You want this instead.

FROM items
LEFT JOIN itemsintransactions USING (name)

Check it out here. https://www.db-fiddle.com/f/mpENTCRM2D7ZcT53V9tNza/0

SELECT items.name, items.amount, 
       SUM(itemsintransactions.amount) taken,
       items.amount - SUM(itemsintransactions.amount) remaining
FROM items
LEFT JOIN itemsintransactions USING (name)
GROUP BY items.name
ORDER BY items.name

Using LEFT JOIN in place of an ordinary inner JOIN allows rows from your items table to appear in your result set even if they have no corresponding itemstransactions entries.

You are, another answer to the contrary notwithstanding, allowed to mention items.amount in your SELECT clause because you group by items.name, and that is the primary key.

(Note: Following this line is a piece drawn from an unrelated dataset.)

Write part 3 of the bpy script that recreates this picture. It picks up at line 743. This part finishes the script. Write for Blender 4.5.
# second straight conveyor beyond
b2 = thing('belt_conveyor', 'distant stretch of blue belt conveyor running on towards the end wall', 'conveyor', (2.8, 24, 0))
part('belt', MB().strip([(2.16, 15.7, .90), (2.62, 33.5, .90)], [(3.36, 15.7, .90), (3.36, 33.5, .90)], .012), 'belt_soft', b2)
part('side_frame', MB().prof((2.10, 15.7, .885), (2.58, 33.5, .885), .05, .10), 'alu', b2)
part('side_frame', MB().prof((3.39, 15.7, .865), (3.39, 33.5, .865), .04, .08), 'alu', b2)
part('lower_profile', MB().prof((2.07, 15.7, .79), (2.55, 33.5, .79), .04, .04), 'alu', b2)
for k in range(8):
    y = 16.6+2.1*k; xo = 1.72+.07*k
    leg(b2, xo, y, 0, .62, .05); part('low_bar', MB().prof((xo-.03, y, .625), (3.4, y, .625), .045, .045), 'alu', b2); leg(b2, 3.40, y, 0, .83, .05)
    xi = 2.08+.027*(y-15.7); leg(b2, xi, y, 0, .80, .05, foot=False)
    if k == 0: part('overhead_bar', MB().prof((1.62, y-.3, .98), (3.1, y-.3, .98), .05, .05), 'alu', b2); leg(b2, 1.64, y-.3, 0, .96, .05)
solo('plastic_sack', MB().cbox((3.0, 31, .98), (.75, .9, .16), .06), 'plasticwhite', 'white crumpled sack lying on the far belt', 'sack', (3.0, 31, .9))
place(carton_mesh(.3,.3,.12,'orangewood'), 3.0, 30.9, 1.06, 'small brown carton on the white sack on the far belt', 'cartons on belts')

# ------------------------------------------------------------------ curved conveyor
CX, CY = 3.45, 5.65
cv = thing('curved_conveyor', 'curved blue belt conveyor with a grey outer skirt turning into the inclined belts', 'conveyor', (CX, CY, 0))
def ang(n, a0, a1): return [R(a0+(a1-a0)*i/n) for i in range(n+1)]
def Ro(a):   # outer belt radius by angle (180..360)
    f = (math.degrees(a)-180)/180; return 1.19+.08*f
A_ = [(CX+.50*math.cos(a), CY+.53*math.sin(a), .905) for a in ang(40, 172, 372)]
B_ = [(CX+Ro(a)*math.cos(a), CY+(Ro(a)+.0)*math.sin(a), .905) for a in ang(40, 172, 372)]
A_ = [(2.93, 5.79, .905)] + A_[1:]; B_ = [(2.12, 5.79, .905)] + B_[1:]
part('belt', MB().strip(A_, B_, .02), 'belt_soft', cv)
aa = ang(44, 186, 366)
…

There's no ambiguity about which items.amount value is the right one to use. In other words if you ran this query ....

SELECT items.name, ANY_VALUE(items.amount), 
       SUM(itemsintransactions.amount) taken,
       ANY_VALUE(items.amount) - SUM(itemsintransactions.amount) remaining
FROM items
LEFT JOIN itemsintransactions USING (name)
GROUP BY items.name
ORDER BY items.name

You'd get the desired result. ANY_VALUE() picks some value from the rows being aggregated, and in your case it always picks the right value.